* _Aim_:
Print the listing below from its opening line through the line holding "1.1)).build('top_box', M['wallL'], t)", both ends included.

* _Data shown_:
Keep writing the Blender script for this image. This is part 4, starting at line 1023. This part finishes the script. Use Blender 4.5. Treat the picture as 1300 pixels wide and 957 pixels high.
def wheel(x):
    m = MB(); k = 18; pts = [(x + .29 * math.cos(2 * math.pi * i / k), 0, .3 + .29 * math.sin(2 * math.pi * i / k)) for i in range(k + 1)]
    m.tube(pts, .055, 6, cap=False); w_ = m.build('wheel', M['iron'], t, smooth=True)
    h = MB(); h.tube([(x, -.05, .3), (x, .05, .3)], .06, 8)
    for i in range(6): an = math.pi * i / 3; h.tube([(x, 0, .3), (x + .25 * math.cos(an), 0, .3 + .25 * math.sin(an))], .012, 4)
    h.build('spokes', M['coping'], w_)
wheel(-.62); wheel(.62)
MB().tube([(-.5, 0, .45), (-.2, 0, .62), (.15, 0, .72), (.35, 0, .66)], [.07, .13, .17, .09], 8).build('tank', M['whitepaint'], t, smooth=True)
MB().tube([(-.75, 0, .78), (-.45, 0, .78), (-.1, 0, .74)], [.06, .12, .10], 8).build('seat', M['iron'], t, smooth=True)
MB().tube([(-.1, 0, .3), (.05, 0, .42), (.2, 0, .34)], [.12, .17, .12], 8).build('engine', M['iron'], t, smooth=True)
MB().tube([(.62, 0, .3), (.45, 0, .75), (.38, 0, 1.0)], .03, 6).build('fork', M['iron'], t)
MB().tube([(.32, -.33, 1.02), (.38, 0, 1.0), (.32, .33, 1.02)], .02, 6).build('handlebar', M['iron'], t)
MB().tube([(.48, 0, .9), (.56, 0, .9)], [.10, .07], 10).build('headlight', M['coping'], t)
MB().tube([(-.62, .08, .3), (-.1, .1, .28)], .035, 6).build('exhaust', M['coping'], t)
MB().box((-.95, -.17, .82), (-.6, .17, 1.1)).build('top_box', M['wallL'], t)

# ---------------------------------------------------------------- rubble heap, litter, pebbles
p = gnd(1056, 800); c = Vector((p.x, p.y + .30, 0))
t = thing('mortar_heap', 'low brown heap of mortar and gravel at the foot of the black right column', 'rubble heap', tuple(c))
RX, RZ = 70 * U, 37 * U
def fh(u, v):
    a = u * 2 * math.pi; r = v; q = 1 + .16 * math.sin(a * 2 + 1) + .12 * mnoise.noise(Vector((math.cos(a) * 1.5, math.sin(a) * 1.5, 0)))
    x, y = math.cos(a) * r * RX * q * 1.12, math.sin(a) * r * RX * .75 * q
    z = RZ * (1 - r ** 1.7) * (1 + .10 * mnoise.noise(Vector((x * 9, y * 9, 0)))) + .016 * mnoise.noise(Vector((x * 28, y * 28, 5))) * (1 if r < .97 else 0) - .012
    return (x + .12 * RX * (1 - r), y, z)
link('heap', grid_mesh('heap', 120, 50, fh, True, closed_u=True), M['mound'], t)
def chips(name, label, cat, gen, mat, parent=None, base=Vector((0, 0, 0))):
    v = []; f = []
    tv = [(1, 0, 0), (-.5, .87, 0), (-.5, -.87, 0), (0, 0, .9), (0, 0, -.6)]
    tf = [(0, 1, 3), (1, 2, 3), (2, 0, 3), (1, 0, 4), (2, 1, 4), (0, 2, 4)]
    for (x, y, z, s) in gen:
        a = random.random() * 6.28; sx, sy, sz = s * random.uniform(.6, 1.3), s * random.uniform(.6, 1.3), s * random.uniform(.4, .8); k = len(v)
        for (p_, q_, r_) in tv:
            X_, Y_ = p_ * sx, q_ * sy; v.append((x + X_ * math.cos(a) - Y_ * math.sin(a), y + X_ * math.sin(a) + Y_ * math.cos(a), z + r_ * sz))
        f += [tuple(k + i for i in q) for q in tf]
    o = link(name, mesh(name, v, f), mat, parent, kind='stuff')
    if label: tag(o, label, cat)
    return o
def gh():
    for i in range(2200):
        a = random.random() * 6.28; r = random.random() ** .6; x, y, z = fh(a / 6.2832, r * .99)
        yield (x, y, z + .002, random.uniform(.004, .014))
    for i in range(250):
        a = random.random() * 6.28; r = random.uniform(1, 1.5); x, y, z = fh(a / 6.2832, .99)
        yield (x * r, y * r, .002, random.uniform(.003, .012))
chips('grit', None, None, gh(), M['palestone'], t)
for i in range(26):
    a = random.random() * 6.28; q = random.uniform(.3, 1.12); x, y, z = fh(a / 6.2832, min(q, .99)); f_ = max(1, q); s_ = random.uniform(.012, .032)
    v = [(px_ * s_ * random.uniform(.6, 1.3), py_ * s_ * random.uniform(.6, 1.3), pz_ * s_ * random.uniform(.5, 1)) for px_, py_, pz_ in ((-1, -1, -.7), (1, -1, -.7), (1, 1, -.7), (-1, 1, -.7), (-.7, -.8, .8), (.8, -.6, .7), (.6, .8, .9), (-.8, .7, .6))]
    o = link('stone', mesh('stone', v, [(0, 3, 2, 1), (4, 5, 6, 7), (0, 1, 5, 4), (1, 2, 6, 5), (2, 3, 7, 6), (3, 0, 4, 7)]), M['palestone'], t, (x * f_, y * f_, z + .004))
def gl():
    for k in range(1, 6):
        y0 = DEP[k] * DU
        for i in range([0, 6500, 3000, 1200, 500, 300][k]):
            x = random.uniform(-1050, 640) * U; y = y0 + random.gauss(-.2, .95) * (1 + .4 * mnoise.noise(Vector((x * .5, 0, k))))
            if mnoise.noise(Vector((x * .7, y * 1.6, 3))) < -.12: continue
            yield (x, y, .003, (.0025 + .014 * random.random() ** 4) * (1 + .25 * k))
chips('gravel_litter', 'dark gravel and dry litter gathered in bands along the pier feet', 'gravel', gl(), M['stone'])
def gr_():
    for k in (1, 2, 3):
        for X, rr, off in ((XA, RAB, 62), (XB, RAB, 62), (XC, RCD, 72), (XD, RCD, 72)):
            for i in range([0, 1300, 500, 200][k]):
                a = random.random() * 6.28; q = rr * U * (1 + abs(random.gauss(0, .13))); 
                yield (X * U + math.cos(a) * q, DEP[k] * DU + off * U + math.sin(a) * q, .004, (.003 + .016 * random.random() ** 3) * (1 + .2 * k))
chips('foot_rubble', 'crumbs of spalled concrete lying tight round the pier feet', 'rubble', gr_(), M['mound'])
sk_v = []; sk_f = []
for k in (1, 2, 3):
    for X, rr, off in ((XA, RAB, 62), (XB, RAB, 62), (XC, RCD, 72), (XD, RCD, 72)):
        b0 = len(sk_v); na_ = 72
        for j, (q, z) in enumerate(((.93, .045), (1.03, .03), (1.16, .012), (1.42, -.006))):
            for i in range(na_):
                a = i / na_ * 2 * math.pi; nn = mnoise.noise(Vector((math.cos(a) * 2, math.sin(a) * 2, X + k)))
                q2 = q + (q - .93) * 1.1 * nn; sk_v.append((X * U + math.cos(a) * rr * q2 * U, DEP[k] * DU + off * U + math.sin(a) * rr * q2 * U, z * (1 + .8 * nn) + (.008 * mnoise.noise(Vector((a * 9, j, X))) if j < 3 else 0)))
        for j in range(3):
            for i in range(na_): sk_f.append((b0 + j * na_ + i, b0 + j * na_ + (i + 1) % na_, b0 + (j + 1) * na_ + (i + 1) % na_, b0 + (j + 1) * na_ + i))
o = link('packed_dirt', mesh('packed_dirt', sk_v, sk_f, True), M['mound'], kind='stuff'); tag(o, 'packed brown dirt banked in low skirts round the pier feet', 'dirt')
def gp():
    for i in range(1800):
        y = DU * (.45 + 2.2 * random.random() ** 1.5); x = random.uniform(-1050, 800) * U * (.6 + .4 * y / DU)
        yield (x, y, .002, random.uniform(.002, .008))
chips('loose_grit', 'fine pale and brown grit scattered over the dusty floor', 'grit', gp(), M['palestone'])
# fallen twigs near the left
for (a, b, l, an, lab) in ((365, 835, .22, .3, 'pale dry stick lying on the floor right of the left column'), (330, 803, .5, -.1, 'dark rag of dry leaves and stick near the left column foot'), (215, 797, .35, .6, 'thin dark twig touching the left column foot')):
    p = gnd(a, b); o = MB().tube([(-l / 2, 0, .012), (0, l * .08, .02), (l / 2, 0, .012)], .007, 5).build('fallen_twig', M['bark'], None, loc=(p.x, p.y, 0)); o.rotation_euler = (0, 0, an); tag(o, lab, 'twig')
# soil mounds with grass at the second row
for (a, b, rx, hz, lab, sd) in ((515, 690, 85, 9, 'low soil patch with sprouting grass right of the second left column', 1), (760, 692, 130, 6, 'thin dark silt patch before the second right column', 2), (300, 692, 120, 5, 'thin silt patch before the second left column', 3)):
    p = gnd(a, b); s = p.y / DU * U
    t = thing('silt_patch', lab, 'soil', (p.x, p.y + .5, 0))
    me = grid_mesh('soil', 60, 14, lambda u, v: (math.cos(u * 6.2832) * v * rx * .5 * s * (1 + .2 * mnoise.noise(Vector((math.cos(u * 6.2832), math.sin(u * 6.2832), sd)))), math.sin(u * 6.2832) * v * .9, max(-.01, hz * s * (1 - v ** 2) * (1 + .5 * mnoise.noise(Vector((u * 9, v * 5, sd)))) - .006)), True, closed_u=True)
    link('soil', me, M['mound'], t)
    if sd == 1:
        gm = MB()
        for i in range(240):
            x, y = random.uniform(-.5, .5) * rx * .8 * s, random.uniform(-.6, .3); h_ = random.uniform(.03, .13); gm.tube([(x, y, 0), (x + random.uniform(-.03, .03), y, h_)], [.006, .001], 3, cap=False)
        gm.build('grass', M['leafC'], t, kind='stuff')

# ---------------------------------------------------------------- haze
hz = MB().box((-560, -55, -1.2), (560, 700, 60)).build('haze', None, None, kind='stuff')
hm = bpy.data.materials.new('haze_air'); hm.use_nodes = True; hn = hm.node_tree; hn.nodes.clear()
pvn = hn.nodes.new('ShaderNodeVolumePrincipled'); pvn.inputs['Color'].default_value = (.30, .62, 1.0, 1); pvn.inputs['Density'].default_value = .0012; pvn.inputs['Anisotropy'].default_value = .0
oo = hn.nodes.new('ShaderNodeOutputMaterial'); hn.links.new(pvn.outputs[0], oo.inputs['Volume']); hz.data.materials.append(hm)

* _Task solution_:
Keep writing the Blender script for this image. This is part 4, starting at line 1023. This part finishes the script. Use Blender 4.5. Treat the picture as 1300 pixels wide and 957 pixels high.
def wheel(x):
    m = MB(); k = 18; pts = [(x + .29 * math.cos(2 * math.pi * i / k), 0, .3 + .29 * math.sin(2 * math.pi * i / k)) for i in range(k + 1)]
    m.tube(pts, .055, 6, cap=False); w_ = m.build('wheel', M['iron'], t, smooth=True)
    h = MB(); h.tube([(x, -.05, .3), (x, .05, .3)], .06, 8)
    for i in range(6): an = math.pi * i / 3; h.tube([(x, 0, .3), (x + .25 * math.cos(an), 0, .3 + .25 * math.sin(an))], .012, 4)
    h.build('spokes', M['coping'], w_)
wheel(-.62); wheel(.62)
MB().tube([(-.5, 0, .45), (-.2, 0, .62), (.15, 0, .72), (.35, 0, .66)], [.07, .13, .17, .09], 8).build('tank', M['whitepaint'], t, smooth=True)
MB().tube([(-.75, 0, .78), (-.45, 0, .78), (-.1, 0, .74)], [.06, .12, .10], 8).build('seat', M['iron'], t, smooth=True)
MB().tube([(-.1, 0, .3), (.05, 0, .42), (.2, 0, .34)], [.12, .17, .12], 8).build('engine', M['iron'], t, smooth=True)
MB().tube([(.62, 0, .3), (.45, 0, .75), (.38, 0, 1.0)], .03, 6).build('fork', M['iron'], t)
MB().tube([(.32, -.33, 1.02), (.38, 0, 1.0), (.32, .33, 1.02)], .02, 6).build('handlebar', M['iron'], t)
MB().tube([(.48, 0, .9), (.56, 0, .9)], [.10, .07], 10).build('headlight', M['coping'], t)
MB().tube([(-.62, .08, .3), (-.1, .1, .28)], .035, 6).build('exhaust', M['coping'], t)
MB().box((-.95, -.17, .82), (-.6, .17, 1.1)).build('top_box', M['wallL'], t)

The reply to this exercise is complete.